Allende was not a utopian or a dreamer. He was a revolutionary entirely committed to the cause of the working class in Chile, to which he devoted and sacrificed his heroic life.

In a bipolar world, in the middle of the Cold War, a broad sector of the Chilean people, the political parties of the left, trade unions, student and youth organizations, the marginalized Mapuche people and some dignified and law-abiding officers within the armed forces, joined Allende in the difficult and risky struggle to transform Chile, within a regional context which included only the Cuban Revolution as an unconditional, trustworthy ally.

Who killed him? It wasn’t Pinochet alone

Nixon, Kissinger and the Central Intelligence Agency have the martyred president’s blood on their hands, as do ITT and other U.S. multi-national corporations. They, all of them, planned and carried out the cunning, fascist September 11, 1973 coup against the Popular Unity government.

With these events began the dark days in Chile and South America of Operation Condor which left thousands dead and disappeared.
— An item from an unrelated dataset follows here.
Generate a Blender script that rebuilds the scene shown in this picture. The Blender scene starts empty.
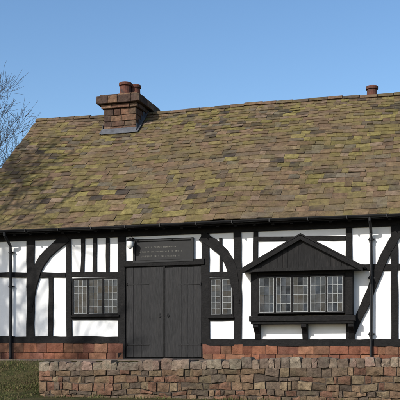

The coup against Allende was needed in order to implement the sinister Plan Condor, extended across Argentina, Brazil, Uruguay and Paraguay, where U.S.- sponsored military dictatorships were imposed.

Re-establishing full diplomatic and trade relations with Cuba was the first foreign policy measure taken by the Popular Unity government, breaking the ironclad blockade of U.S. imperialism and setting the precedent subsequently followed by other Latin American countries which re-established relations with Cuba throughout the 1970’s and 80’s.

Salvador Allende’s solidarity with the Cuban Revolution and his genuine friendship with Fidel characterized the life and work of this exceptional man who, as the years passed, increasingly became a point of reference and an example, someone who was able to see, perhaps prematurely, new and unexplored roads which would enrich and diversify the paths taken by the popular struggle within the historic context of different countries.